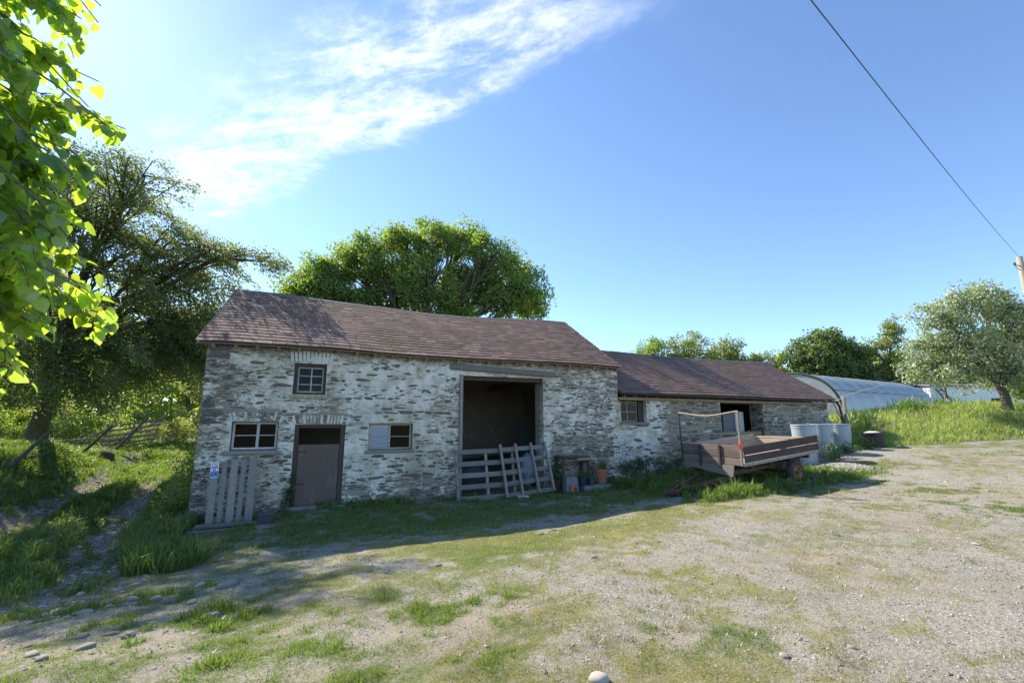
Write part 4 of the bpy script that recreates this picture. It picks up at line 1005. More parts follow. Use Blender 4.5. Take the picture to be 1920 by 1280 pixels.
def marker(x, y, label, tilt=.05):
    z = gz(x, y); t = thing('marker_flag', label, 'flag', (x, y, z), 'orange marker flags in the grass')
    mb = MB(); mb.tube([(x, y, z - .05), (x + tilt * .5, y, z + .2), (x + tilt, y, z + .30)], .005, 5); mb.build('wire_stem', M['wire'], t)
    mb = MB(); mb.lathe([(.008, .22), (.03, .19), (.045, .10), (.05, .03), (.03, .01)], (x + tilt * .6, y, z + .04), 7); mb.build('flag', M['orange'], t)
marker(6.47, -.95, 'orange marker flag in the grass in front of the grey box')
marker(8.75, -2.55, 'orange marker flag in the grass at the tip of the drawbar', .03)

# ------------------------------------------------------------------ pallets, sign, planks beside the stable door
def plane_pt(P00, P10, P01, P11):
    P = [np.array(p, float) for p in (P00, P10, P01, P11)]
    nrm = np.cross(P[1] - P[0], P[2] - P[0]); nrm /= np.linalg.norm(nrm)
    if nrm[1] > 0: nrm = -nrm
    return lambda u, v, d=0.0: (P[0] * (1-u) + P[1] * u) * (1-v) + (P[2] * (1-u) + P[3] * u) * v + nrm * d
def pboard(name, mat, f, u0, u1, v0, v1, d0, d1, parent, bev=.005, jit=.004):
    P = np.array([f(u0,v0,d0), f(u1,v0,d0), f(u1,v1,d0), f(u0,v1,d0), f(u0,v0,d1), f(u1,v0,d1), f(u1,v1,d1), f(u0,v1,d1)])
    P = P + rng.uniform(-jit, jit, P.shape)
    mb = MB(); mb.bevbox(P, bev); return mb.build(name, M[mat], parent)
pal = thing('pallet', 'pallet of five upright grey boards leaning on the wall left of the stable door', 'pallet', (-1.75, -.5, -.44))
pf = plane_pt((-2.15, -.66, -.43), (-1.29, -.66, -.45), (-2.21, -.20, .80), (-1.33, -.20, .86))
for (u0, u1, v0, v1) in ((0, .165, .0, .985), (.235, .345, .01, 1.0), (.42, .58, .0, .995), (.645, .755, -.01, 1.01), (.825, 1.0, .01, 1.02)): pboard('slat', 'old_wood_v', pf, u0, u1, v0, v1, .0, .022, pal)
for v in (.08, .52, .93): pboard('cross_board', 'old_wood', pf, .0, 1.0, v - .04, v + .04, -.022, -.001, pal)
for v in (.08, .52, .93): pboard('bearer', 'old_wood', pf, .0, 1.0, v - .035, v + .035, -.10, -.023, pal)
sg = thing('warning_sign', 'small white red and blue notice fixed at the top left of the leaning pallet', 'sign', pf(.07, .96, .03))
sf = plane_pt(pf(-.008, .735, .024), pf(.165, .735, .024), pf(-.012, 1.005, .024), pf(.162, 1.005, .024))
pboard('sign_board', 'white_paint', sf, 0, 1, 0, 1, 0, .004, sg, .001, 0)
def sdisc(name, mat, f, cu, cv, r, d0, d1, asp, parent, r_in=0, n=28):
    V = []; 
    for d in (d0, d1):
        for rr in ((r, r_in) if r_in else (r,)):
            for k in range(n): a = k / n * 2 * math.pi; V.append(f(cu + rr * math.cos(a), cv + rr * math.sin(a) / asp, d))
    F = []; m = MB()
    if r_in:
        for k in range(n):
            k2 = (k + 1) % n; F += [(2*n+k, 2*n+k2, 3*n+k2, 3*n+k), (k, 2*n+k, 2*n+k2, k2), (n+k2, 3*n+k2, 3*n+k, n+k)]
    else: F = [tuple(range(n, 2 * n))] + [(k, (k+1) % n, n + (k+1) % n, n + k) for k in range(n)]
    m.add(np.array(V), F); return m.build(name, M[mat], parent)
ASP = np.linalg.norm(sf(0, 1) - sf(0, 0)) / np.linalg.norm(sf(1, 0) - sf(0, 0))
sdisc('prohibition_ring', 'sign_red', sf, .5, .82, .36, .0045, .006, ASP, sg, .29)
mb = MB(); c0 = sf(.26, .82 + .23 / ASP, .0055); c1 = sf(.74, .82 - .23 / ASP, .0055); mb.bar(c0, c1, .012, .002, up=sf(0, 0, 1) - sf(0, 0, 0)); mb.build('slash', M['sign_red'], sg)
pboard('red_panel', 'sign_red', sf, .06, .94, .575, .665, .0045, .006, sg, .0005, 0)
sdisc('mandatory_disc', 'sign_blue', sf, .5, .485, .15, .0045, .006, ASP, sg)
pboard('blue_panel', 'sign_blue', sf, .05, .95, .05, .40, .0045, .006, sg, .0005, 0)
def lettering(txt, f, u, v, h, mat, parent, wmax):
    cu = bpy.data.curves.new('lettering', 'FONT'); cu.body = txt; cu.align_x = 'CENTER'; cu.align_y = 'CENTER'; cu.size = 1; cu.extrude = .01
    o = bpy.data.objects.new('lettering', cu); COL.objects.link(o)
    bpy.context.view_layer.update(); dg = bpy.context.evaluated_depsgraph_get()
    me = bpy.data.meshes.new_from_object(o.evaluated_get(dg)); bpy.data.objects.remove(o)
    co = np.empty(len(me.vertices) * 3); me.vertices.foreach_get('co', co); co = co.reshape(-1, 3)
    ws = np.ptp(co[:, 0]); hs = np.ptp(co[:, 1]); U = f(1, 0) - f(0, 0); Vv = f(0, 1) - f(0, 0); nn = f(0, 0, 1) - f(0, 0, 0)
    W = wmax * np.linalg.norm(U); H = h * np.linalg.norm(Vv); U = U / np.linalg.norm(U); Vv = Vv / np.linalg.norm(Vv)
    cc = (co.max(0) + co.min(0)) / 2; co = co - cc
    w = f(u, v, .0068) + U * (co[:, :1] / ws * W) + Vv * (co[:, 1:2] / hs * H) + nn * (co[:, 2:3] * .05) - np.array(OFF[parent.name])
    me.vertices.foreach_set('co', w.astype(np.float32).ravel()); me.materials.clear(); me.materials.append(M[mat]); me.update()
    return link('lettering', me, parent)
lettering('NO SMOKING', sf, .5, .62, .05, 'white_paint', sg, .74)
lettering('REPORT TO', sf, .5, .30, .085, 'white_paint', sg, .70)
lettering('OFFICE', sf, .5, .14, .085, 'white_paint', sg, .58)
lettering('i', sf, .5, .485, .10, 'white_paint', sg, .05)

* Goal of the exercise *
Without the pictures, repeat the listing above exactly.

* Exercise solution *
Write part 4 of the bpy script that recreates this picture. It picks up at line 1005. More parts follow. Use Blender 4.5. Take the picture to be 1920 by 1280 pixels.
def marker(x, y, label, tilt=.05):
    z = gz(x, y); t = thing('marker_flag', label, 'flag', (x, y, z), 'orange marker flags in the grass')
    mb = MB(); mb.tube([(x, y, z - .05), (x + tilt * .5, y, z + .2), (x + tilt, y, z + .30)], .005, 5); mb.build('wire_stem', M['wire'], t)
    mb = MB(); mb.lathe([(.008, .22), (.03, .19), (.045, .10), (.05, .03), (.03, .01)], (x + tilt * .6, y, z + .04), 7); mb.build('flag', M['orange'], t)
marker(6.47, -.95, 'orange marker flag in the grass in front of the grey box')
marker(8.75, -2.55, 'orange marker flag in the grass at the tip of the drawbar', .03)

# ------------------------------------------------------------------ pallets, sign, planks beside the stable door
def plane_pt(P00, P10, P01, P11):
    P = [np.array(p, float) for p in (P00, P10, P01, P11)]
    nrm = np.cross(P[1] - P[0], P[2] - P[0]); nrm /= np.linalg.norm(nrm)
    if nrm[1] > 0: nrm = -nrm
    return lambda u, v, d=0.0: (P[0] * (1-u) + P[1] * u) * (1-v) + (P[2] * (1-u) + P[3] * u) * v + nrm * d
def pboard(name, mat, f, u0, u1, v0, v1, d0, d1, parent, bev=.005, jit=.004):
    P = np.array([f(u0,v0,d0), f(u1,v0,d0), f(u1,v1,d0), f(u0,v1,d0), f(u0,v0,d1), f(u1,v0,d1), f(u1,v1,d1), f(u0,v1,d1)])
    P = P + rng.uniform(-jit, jit, P.shape)
    mb = MB(); mb.bevbox(P, bev); return mb.build(name, M[mat], parent)
pal = thing('pallet', 'pallet of five upright grey boards leaning on the wall left of the stable door', 'pallet', (-1.75, -.5, -.44))
pf = plane_pt((-2.15, -.66, -.43), (-1.29, -.66, -.45), (-2.21, -.20, .80), (-1.33, -.20, .86))
for (u0, u1, v0, v1) in ((0, .165, .0, .985), (.235, .345, .01, 1.0), (.42, .58, .0, .995), (.645, .755, -.01, 1.01), (.825, 1.0, .01, 1.02)): pboard('slat', 'old_wood_v', pf, u0, u1, v0, v1, .0, .022, pal)
for v in (.08, .52, .93): pboard('cross_board', 'old_wood', pf, .0, 1.0, v - .04, v + .04, -.022, -.001, pal)
for v in (.08, .52, .93): pboard('bearer', 'old_wood', pf, .0, 1.0, v - .035, v + .035, -.10, -.023, pal)
sg = thing('warning_sign', 'small white red and blue notice fixed at the top left of the leaning pallet', 'sign', pf(.07, .96, .03))
sf = plane_pt(pf(-.008, .735, .024), pf(.165, .735, .024), pf(-.012, 1.005, .024), pf(.162, 1.005, .024))
pboard('sign_board', 'white_paint', sf, 0, 1, 0, 1, 0, .004, sg, .001, 0)
def sdisc(name, mat, f, cu, cv, r, d0, d1, asp, parent, r_in=0, n=28):
    V = []; 
    for d in (d0, d1):
        for rr in ((r, r_in) if r_in else (r,)):
            for k in range(n): a = k / n * 2 * math.pi; V.append(f(cu + rr * math.cos(a), cv + rr * math.sin(a) / asp, d))
    F = []; m = MB()
    if r_in:
        for k in range(n):
            k2 = (k + 1) % n; F += [(2*n+k, 2*n+k2, 3*n+k2, 3*n+k), (k, 2*n+k, 2*n+k2, k2), (n+k2, 3*n+k2, 3*n+k, n+k)]
    else: F = [tuple(range(n, 2 * n))] + [(k, (k+1) % n, n + (k+1) % n, n + k) for k in range(n)]
    m.add(np.array(V), F); return m.build(name, M[mat], parent)
ASP = np.linalg.norm(sf(0, 1) - sf(0, 0)) / np.linalg.norm(sf(1, 0) - sf(0, 0))
sdisc('prohibition_ring', 'sign_red', sf, .5, .82, .36, .0045, .006, ASP, sg, .29)
mb = MB(); c0 = sf(.26, .82 + .23 / ASP, .0055); c1 = sf(.74, .82 - .23 / ASP, .0055); mb.bar(c0, c1, .012, .002, up=sf(0, 0, 1) - sf(0, 0, 0)); mb.build('slash', M['sign_red'], sg)
pboard('red_panel', 'sign_red', sf, .06, .94, .575, .665, .0045, .006, sg, .0005, 0)
sdisc('mandatory_disc', 'sign_blue', sf, .5, .485, .15, .0045, .006, ASP, sg)
pboard('blue_panel', 'sign_blue', sf, .05, .95, .05, .40, .0045, .006, sg, .0005, 0)
def lettering(txt, f, u, v, h, mat, parent, wmax):
    cu = bpy.data.curves.new('lettering', 'FONT'); cu.body = txt; cu.align_x = 'CENTER'; cu.align_y = 'CENTER'; cu.size = 1; cu.extrude = .01
    o = bpy.data.objects.new('lettering', cu); COL.objects.link(o)
    bpy.context.view_layer.update(); dg = bpy.context.evaluated_depsgraph_get()
    me = bpy.data.meshes.new_from_object(o.evaluated_get(dg)); bpy.data.objects.remove(o)
    co = np.empty(len(me.vertices) * 3); me.vertices.foreach_get('co', co); co = co.reshape(-1, 3)
    ws = np.ptp(co[:, 0]); hs = np.ptp(co[:, 1]); U = f(1, 0) - f(0, 0); Vv = f(0, 1) - f(0, 0); nn = f(0, 0, 1) - f(0, 0, 0)
    W = wmax * np.linalg.norm(U); H = h * np.linalg.norm(Vv); U = U / np.linalg.norm(U); Vv = Vv / np.linalg.norm(Vv)
    cc = (co.max(0) + co.min(0)) / 2; co = co - cc
    w = f(u, v, .0068) + U * (co[:, :1] / ws * W) + Vv * (co[:, 1:2] / hs * H) + nn * (co[:, 2:3] * .05) - np.array(OFF[parent.name])
    me.vertices.foreach_set('co', w.astype(np.float32).ravel()); me.materials.clear(); me.materials.append(M[mat]); me.update()
    return link('lettering', me, parent)
lettering('NO SMOKING', sf, .5, .62, .05, 'white_paint', sg, .74)
lettering('REPORT TO', sf, .5, .30, .085, 'white_paint', sg, .70)
lettering('OFFICE', sf, .5, .14, .085, 'white_paint', sg, .58)
lettering('i', sf, .5, .485, .10, 'white_paint', sg, .05)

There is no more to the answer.